The UK’s commitment to join Horizon might allow a reappraisal of Pioneer’s ideas that was not possible when association hung in the balance, said Nick Plant, deputy vice-chancellor (research and innovation) at the University of Leeds.
“Universities have been lukewarm on Pioneer because we were clear that Horizon association was the best course…but Pioneer was really ambitious in many ways,” said Professor Plant. “It would be a shame if we did not build on this work.”
Pioneer’s plans for Discovery research fellowships potentially worth £10 million and lasting up to 10 years could, for instance, prove a powerful tool in attracting or retaining world-class talent, said Professor Plant.
“These fellowships would give researchers the freedom to be truly innovative and would give people time to deliver,” he said. “If you want to attract the brightest and the best, you need these prestigious fellowships.”

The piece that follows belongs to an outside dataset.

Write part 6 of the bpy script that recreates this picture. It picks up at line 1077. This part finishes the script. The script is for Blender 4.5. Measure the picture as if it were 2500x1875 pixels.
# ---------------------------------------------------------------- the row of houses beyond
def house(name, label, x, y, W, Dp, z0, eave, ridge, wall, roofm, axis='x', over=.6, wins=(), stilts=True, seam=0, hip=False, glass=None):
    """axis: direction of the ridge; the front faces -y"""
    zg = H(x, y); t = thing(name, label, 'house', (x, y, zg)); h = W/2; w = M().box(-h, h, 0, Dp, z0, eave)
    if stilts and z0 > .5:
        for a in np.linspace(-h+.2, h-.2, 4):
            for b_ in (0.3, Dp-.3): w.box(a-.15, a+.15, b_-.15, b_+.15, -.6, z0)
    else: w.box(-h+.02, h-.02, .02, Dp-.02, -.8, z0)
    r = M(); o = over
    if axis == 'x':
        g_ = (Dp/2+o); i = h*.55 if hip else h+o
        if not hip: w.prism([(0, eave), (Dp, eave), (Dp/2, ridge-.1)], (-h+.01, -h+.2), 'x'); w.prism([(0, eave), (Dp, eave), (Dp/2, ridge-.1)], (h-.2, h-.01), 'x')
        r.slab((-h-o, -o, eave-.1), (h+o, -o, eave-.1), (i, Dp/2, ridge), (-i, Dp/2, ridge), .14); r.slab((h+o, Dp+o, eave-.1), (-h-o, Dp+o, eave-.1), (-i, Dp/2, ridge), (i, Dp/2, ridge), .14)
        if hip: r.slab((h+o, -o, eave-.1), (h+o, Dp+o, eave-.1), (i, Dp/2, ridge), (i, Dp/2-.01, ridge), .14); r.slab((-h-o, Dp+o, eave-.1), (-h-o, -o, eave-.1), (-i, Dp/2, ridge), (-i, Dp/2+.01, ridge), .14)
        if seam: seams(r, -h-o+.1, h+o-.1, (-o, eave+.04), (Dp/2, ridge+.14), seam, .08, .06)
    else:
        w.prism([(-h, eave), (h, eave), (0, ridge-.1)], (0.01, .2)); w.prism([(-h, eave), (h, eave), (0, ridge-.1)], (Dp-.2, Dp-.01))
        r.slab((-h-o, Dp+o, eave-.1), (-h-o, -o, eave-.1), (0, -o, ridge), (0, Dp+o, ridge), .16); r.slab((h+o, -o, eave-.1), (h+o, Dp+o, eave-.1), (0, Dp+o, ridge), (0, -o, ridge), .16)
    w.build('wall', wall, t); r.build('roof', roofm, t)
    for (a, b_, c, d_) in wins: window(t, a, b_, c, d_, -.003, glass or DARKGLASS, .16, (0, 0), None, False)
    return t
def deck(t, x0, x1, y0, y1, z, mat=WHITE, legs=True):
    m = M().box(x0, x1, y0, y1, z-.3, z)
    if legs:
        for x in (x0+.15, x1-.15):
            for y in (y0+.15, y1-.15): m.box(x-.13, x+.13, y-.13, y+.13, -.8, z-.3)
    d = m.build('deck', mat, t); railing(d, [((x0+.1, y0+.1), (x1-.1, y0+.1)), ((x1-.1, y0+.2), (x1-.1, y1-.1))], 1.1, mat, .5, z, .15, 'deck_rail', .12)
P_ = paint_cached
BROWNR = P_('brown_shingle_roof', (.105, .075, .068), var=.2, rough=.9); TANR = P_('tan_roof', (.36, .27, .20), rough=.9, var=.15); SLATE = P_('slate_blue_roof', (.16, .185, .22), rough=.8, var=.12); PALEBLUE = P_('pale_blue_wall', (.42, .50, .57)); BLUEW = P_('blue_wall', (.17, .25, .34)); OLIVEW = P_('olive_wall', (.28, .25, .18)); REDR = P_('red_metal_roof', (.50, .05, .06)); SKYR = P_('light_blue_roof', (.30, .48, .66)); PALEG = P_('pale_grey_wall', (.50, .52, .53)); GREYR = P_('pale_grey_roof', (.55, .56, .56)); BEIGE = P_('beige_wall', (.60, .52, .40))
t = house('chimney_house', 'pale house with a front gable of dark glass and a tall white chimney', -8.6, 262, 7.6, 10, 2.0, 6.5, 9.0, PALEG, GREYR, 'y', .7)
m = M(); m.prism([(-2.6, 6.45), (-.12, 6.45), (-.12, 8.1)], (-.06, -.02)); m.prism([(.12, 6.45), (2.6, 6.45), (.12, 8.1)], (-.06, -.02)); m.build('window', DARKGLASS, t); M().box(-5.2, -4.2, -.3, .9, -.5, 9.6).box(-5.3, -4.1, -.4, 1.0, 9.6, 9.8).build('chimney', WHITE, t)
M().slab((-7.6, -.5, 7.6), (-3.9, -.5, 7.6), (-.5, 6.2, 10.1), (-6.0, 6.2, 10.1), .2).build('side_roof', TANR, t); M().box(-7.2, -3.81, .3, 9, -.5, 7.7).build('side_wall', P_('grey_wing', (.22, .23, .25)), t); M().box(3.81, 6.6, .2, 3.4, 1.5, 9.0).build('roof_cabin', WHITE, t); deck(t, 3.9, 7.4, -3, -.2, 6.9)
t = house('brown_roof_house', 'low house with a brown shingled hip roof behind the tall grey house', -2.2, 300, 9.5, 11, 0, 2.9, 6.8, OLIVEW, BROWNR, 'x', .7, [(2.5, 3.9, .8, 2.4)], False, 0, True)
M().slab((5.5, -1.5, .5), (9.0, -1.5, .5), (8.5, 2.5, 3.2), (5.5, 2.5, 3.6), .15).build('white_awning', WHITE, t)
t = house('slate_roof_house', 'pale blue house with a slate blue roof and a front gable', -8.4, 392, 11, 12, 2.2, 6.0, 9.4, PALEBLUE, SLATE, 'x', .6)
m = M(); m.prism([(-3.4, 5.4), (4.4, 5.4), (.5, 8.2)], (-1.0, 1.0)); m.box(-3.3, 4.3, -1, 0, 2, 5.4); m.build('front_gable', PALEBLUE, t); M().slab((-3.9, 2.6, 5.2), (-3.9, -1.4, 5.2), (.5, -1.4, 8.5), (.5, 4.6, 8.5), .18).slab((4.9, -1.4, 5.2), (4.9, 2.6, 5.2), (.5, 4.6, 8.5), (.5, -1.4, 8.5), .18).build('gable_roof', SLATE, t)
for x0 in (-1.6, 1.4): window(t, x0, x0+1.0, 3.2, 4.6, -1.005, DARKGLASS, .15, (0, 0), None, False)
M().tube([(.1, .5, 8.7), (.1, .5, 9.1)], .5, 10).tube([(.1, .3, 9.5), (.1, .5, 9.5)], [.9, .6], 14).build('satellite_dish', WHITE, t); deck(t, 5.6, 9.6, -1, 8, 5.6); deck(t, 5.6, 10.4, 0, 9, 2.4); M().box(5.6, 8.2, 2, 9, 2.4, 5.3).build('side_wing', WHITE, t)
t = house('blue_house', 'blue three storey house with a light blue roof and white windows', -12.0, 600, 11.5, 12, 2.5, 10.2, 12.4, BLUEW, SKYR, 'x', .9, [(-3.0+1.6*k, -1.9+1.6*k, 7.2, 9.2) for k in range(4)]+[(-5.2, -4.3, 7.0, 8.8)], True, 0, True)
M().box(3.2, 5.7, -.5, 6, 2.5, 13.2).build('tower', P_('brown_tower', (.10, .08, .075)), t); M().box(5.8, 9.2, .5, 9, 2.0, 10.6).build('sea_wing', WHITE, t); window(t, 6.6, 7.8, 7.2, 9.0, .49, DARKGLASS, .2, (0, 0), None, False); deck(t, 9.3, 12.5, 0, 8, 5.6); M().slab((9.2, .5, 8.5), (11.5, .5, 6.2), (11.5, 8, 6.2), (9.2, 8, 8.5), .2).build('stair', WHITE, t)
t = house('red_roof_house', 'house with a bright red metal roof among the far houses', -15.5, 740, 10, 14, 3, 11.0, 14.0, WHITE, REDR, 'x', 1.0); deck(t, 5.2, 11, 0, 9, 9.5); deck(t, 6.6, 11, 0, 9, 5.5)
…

Parts of the 50-page blueprint for UK science post-Brexit could be funded by the billions of pounds allocated to Horizon for the past two years, which remain unspent. The saving amounted to £1.6 billion in 2022-23, science minister George Freeman has previously suggested.
Mike Galsworthy, co-founder of Scientists for EU, said he believed Horizon association should not be a barrier to “bringing forward complementary parts of Pioneer to expand UK science”.
“These things should not be either/or. We need to be doubling down on our strengths of science and higher education, ensuring that we are part of the big networks, then stretching our outreach even further,” said Dr Galsworthy.
Jolanta Edwards, director of strategy at London Higher, said Pioneer’s prospectus “contains a range of proposals which could play a supporting role to the Horizon programme”.
“The awards and fellowships proposed are larger and longer than those available under Horizon Europe, and they would be a welcome addition to the research landscape,” said Ms Edwards, who noted that the “general reduction in bureaucracy that the prospectus has proposed would also be a welcome move”.
“To leverage our strengths and become a science superpower, we need to harness all available resources to enable our researchers to thrive,” she added.
However, obtaining the additional funding for Pioneer’s plans, which would have cost £3 billion a year in its entirety – was highly unlikely, warned John Womersley, a former executive chair of the Science and Technology Funding Council. “I’d be very surprised if any of those initiatives survive,” said Professor Womersley, now a visiting professor of physics at the University of Oxford.
“I’d imagine there are still sceptics in the Treasury who aren’t fully convinced that Horizon is a good deal, and since the science community made clear that this was their highest priority, I expect that there’s an attitude of ‘OK, well you got what you wanted but you’d better not ask for anything else’.”